The ideal way would be a depth-dependant vertex displacement. That would require Shader model 3, which is even worse for us. Would something like that be doable on CPU with reads of the depth-texture(which is basically the heightmap of our terrain)?
Problem 2:
Foam rendering. It would be nice, especially for high waves.
Problem 3:
Ship wake rendering. Should I do this in a seperate pass with a decal renderer? How do I pass the positions. Will their number be reduced by distance to the camera?
Please let me know your thoughts on that?
You can contact me over PM if you would like to develop something like that (we’d pay you for that, certainly!).
[EDIT]
I just came across the aquatica engine, which seems to do exactly what I am looking for.
Can anyone please have a look if that could be used in Unity?

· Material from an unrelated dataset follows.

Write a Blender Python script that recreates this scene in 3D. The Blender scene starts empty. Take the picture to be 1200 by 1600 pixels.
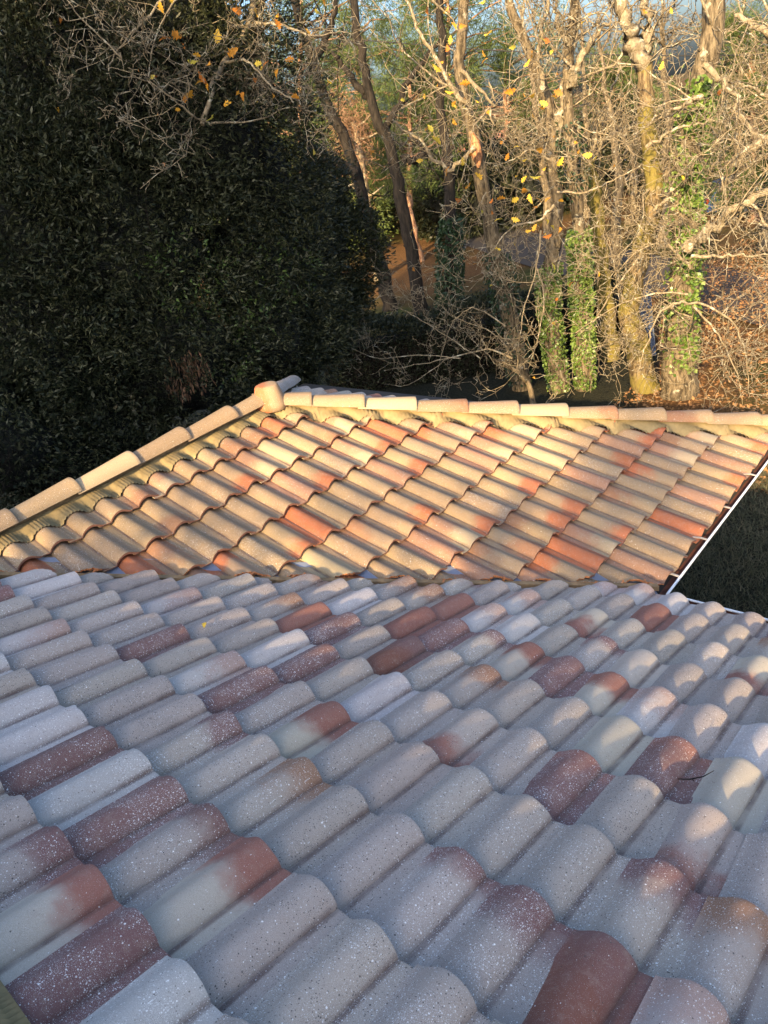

See http://www.magicindie.com/aquatica.htm
Vertex shaders will most likely be run on the CPU if the hardware can’t support them. This is doable (and some cards, like Intel GMA950, don’t have hardware vertex units anyway, so both vertex shaders and fixed function run on the CPU).
Software fallback for vertex shaders is guaranteed to exist on Windows/Direct3D9. On Mac/OpenGL it varies; I think OS X Panther did not have support for that, but both OS X Tiger and Leopard do. Don’t take my word for it though; my memory could be playing tricks on me.
If you don’t actually do texture reading, but instead lookup from a nice 2D array of heights, then maybe it is doable (on the CPU). Not sure, depends on the complexity of the calculations, water mesh density, your CPU target and so on.
I’ve just bought the Indie version and I’m getting this same error message just using the simple daylight water. I can’t figure it out. I just added the shader and scaled it to the size I wanted. Moving the Wave Scale slider does nothing. It looks awful too. I’m very disheartened.